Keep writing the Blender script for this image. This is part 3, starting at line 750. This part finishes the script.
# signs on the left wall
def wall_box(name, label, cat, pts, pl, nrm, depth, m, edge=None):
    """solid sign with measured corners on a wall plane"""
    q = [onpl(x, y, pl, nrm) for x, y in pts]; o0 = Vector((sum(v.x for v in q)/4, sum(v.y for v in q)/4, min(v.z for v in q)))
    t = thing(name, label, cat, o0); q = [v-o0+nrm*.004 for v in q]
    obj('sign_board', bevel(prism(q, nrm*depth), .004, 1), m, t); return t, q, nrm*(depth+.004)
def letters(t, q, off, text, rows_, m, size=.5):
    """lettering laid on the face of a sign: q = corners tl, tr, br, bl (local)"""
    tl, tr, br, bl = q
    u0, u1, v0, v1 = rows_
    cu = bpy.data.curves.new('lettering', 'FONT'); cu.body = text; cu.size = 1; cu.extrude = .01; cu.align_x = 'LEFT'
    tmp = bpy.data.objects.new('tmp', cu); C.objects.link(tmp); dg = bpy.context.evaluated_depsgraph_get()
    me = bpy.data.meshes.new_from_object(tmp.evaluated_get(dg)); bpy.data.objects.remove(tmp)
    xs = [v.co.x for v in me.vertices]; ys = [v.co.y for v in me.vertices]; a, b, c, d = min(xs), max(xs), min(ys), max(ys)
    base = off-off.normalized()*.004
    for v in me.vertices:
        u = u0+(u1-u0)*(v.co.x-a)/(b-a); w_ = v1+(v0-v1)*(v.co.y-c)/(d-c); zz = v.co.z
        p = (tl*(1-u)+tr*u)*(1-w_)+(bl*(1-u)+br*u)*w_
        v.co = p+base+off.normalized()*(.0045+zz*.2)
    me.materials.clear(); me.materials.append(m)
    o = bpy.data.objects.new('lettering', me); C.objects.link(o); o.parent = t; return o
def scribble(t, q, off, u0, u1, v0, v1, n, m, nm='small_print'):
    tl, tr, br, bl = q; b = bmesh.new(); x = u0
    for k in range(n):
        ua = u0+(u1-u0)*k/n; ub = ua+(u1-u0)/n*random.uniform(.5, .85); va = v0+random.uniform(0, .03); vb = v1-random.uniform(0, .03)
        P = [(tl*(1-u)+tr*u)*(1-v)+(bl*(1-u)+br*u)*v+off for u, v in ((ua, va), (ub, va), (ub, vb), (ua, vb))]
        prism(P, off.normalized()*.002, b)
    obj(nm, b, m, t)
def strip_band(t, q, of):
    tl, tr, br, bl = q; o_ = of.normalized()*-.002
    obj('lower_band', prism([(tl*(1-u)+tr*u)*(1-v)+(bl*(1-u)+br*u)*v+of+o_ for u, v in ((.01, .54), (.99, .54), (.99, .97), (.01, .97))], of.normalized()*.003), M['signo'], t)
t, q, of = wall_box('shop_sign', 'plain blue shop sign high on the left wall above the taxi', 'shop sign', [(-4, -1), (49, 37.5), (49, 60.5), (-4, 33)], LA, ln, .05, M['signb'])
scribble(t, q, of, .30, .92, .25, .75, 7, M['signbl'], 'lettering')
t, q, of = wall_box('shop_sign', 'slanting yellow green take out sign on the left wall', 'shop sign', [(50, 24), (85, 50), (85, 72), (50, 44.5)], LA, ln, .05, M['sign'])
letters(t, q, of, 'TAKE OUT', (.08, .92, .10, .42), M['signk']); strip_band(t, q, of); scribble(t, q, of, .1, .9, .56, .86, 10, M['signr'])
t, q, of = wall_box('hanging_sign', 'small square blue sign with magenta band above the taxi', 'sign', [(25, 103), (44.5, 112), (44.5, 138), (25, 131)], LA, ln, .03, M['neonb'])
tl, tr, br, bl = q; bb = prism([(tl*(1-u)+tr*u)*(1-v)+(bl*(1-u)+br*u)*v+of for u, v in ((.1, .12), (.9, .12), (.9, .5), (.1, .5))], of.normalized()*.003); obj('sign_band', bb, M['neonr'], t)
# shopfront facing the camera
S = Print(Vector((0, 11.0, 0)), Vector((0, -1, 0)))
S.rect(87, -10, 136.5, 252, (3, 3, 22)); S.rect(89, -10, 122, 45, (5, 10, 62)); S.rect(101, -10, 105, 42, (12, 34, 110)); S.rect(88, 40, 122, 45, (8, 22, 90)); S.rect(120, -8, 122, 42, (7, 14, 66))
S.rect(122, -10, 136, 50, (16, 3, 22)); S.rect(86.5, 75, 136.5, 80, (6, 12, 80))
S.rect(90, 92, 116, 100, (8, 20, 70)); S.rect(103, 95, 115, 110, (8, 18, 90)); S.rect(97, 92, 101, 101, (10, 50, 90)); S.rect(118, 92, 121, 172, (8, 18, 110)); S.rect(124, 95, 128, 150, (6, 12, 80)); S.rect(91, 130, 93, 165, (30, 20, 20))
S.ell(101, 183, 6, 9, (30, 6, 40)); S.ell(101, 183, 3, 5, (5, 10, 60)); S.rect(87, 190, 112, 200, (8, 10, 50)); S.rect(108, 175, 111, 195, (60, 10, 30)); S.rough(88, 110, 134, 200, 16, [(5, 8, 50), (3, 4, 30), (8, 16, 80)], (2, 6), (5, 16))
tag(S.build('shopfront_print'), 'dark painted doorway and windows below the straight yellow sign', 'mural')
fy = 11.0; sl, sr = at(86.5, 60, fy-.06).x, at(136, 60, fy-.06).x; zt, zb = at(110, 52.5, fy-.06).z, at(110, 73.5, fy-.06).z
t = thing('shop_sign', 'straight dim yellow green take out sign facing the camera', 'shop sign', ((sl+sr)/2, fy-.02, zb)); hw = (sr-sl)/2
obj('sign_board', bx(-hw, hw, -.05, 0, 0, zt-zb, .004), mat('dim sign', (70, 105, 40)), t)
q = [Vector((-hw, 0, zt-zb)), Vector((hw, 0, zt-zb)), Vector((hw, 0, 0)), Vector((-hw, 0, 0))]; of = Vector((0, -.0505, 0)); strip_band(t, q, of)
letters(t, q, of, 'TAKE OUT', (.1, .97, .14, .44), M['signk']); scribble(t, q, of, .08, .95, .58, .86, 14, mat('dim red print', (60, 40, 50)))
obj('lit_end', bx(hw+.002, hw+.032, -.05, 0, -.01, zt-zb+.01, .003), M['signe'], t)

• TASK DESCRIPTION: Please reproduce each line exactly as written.

• RESPONSE FOR THIS EXERCISE:
Keep writing the Blender script for this image. This is part 3, starting at line 750. This part finishes the script.
# signs on the left wall
def wall_box(name, label, cat, pts, pl, nrm, depth, m, edge=None):
    """solid sign with measured corners on a wall plane"""
    q = [onpl(x, y, pl, nrm) for x, y in pts]; o0 = Vector((sum(v.x for v in q)/4, sum(v.y for v in q)/4, min(v.z for v in q)))
    t = thing(name, label, cat, o0); q = [v-o0+nrm*.004 for v in q]
    obj('sign_board', bevel(prism(q, nrm*depth), .004, 1), m, t); return t, q, nrm*(depth+.004)
def letters(t, q, off, text, rows_, m, size=.5):
    """lettering laid on the face of a sign: q = corners tl, tr, br, bl (local)"""
    tl, tr, br, bl = q
    u0, u1, v0, v1 = rows_
    cu = bpy.data.curves.new('lettering', 'FONT'); cu.body = text; cu.size = 1; cu.extrude = .01; cu.align_x = 'LEFT'
    tmp = bpy.data.objects.new('tmp', cu); C.objects.link(tmp); dg = bpy.context.evaluated_depsgraph_get()
    me = bpy.data.meshes.new_from_object(tmp.evaluated_get(dg)); bpy.data.objects.remove(tmp)
    xs = [v.co.x for v in me.vertices]; ys = [v.co.y for v in me.vertices]; a, b, c, d = min(xs), max(xs), min(ys), max(ys)
    base = off-off.normalized()*.004
    for v in me.vertices:
        u = u0+(u1-u0)*(v.co.x-a)/(b-a); w_ = v1+(v0-v1)*(v.co.y-c)/(d-c); zz = v.co.z
        p = (tl*(1-u)+tr*u)*(1-w_)+(bl*(1-u)+br*u)*w_
        v.co = p+base+off.normalized()*(.0045+zz*.2)
    me.materials.clear(); me.materials.append(m)
    o = bpy.data.objects.new('lettering', me); C.objects.link(o); o.parent = t; return o
def scribble(t, q, off, u0, u1, v0, v1, n, m, nm='small_print'):
    tl, tr, br, bl = q; b = bmesh.new(); x = u0
    for k in range(n):
        ua = u0+(u1-u0)*k/n; ub = ua+(u1-u0)/n*random.uniform(.5, .85); va = v0+random.uniform(0, .03); vb = v1-random.uniform(0, .03)
        P = [(tl*(1-u)+tr*u)*(1-v)+(bl*(1-u)+br*u)*v+off for u, v in ((ua, va), (ub, va), (ub, vb), (ua, vb))]
        prism(P, off.normalized()*.002, b)
    obj(nm, b, m, t)
def strip_band(t, q, of):
    tl, tr, br, bl = q; o_ = of.normalized()*-.002
    obj('lower_band', prism([(tl*(1-u)+tr*u)*(1-v)+(bl*(1-u)+br*u)*v+of+o_ for u, v in ((.01, .54), (.99, .54), (.99, .97), (.01, .97))], of.normalized()*.003), M['signo'], t)
t, q, of = wall_box('shop_sign', 'plain blue shop sign high on the left wall above the taxi', 'shop sign', [(-4, -1), (49, 37.5), (49, 60.5), (-4, 33)], LA, ln, .05, M['signb'])
scribble(t, q, of, .30, .92, .25, .75, 7, M['signbl'], 'lettering')
t, q, of = wall_box('shop_sign', 'slanting yellow green take out sign on the left wall', 'shop sign', [(50, 24), (85, 50), (85, 72), (50, 44.5)], LA, ln, .05, M['sign'])
letters(t, q, of, 'TAKE OUT', (.08, .92, .10, .42), M['signk']); strip_band(t, q, of); scribble(t, q, of, .1, .9, .56, .86, 10, M['signr'])
t, q, of = wall_box('hanging_sign', 'small square blue sign with magenta band above the taxi', 'sign', [(25, 103), (44.5, 112), (44.5, 138), (25, 131)], LA, ln, .03, M['neonb'])
tl, tr, br, bl = q; bb = prism([(tl*(1-u)+tr*u)*(1-v)+(bl*(1-u)+br*u)*v+of for u, v in ((.1, .12), (.9, .12), (.9, .5), (.1, .5))], of.normalized()*.003); obj('sign_band', bb, M['neonr'], t)
# shopfront facing the camera
S = Print(Vector((0, 11.0, 0)), Vector((0, -1, 0)))
S.rect(87, -10, 136.5, 252, (3, 3, 22)); S.rect(89, -10, 122, 45, (5, 10, 62)); S.rect(101, -10, 105, 42, (12, 34, 110)); S.rect(88, 40, 122, 45, (8, 22, 90)); S.rect(120, -8, 122, 42, (7, 14, 66))
S.rect(122, -10, 136, 50, (16, 3, 22)); S.rect(86.5, 75, 136.5, 80, (6, 12, 80))
S.rect(90, 92, 116, 100, (8, 20, 70)); S.rect(103, 95, 115, 110, (8, 18, 90)); S.rect(97, 92, 101, 101, (10, 50, 90)); S.rect(118, 92, 121, 172, (8, 18, 110)); S.rect(124, 95, 128, 150, (6, 12, 80)); S.rect(91, 130, 93, 165, (30, 20, 20))
S.ell(101, 183, 6, 9, (30, 6, 40)); S.ell(101, 183, 3, 5, (5, 10, 60)); S.rect(87, 190, 112, 200, (8, 10, 50)); S.rect(108, 175, 111, 195, (60, 10, 30)); S.rough(88, 110, 134, 200, 16, [(5, 8, 50), (3, 4, 30), (8, 16, 80)], (2, 6), (5, 16))
tag(S.build('shopfront_print'), 'dark painted doorway and windows below the straight yellow sign', 'mural')
fy = 11.0; sl, sr = at(86.5, 60, fy-.06).x, at(136, 60, fy-.06).x; zt, zb = at(110, 52.5, fy-.06).z, at(110, 73.5, fy-.06).z
t = thing('shop_sign', 'straight dim yellow green take out sign facing the camera', 'shop sign', ((sl+sr)/2, fy-.02, zb)); hw = (sr-sl)/2
obj('sign_board', bx(-hw, hw, -.05, 0, 0, zt-zb, .004), mat('dim sign', (70, 105, 40)), t)
q = [Vector((-hw, 0, zt-zb)), Vector((hw, 0, zt-zb)), Vector((hw, 0, 0)), Vector((-hw, 0, 0))]; of = Vector((0, -.0505, 0)); strip_band(t, q, of)
letters(t, q, of, 'TAKE OUT', (.1, .97, .14, .44), M['signk']); scribble(t, q, of, .08, .95, .58, .86, 14, mat('dim red print', (60, 40, 50)))
obj('lit_end', bx(hw+.002, hw+.032, -.05, 0, -.01, zt-zb+.01, .003), M['signe'], t)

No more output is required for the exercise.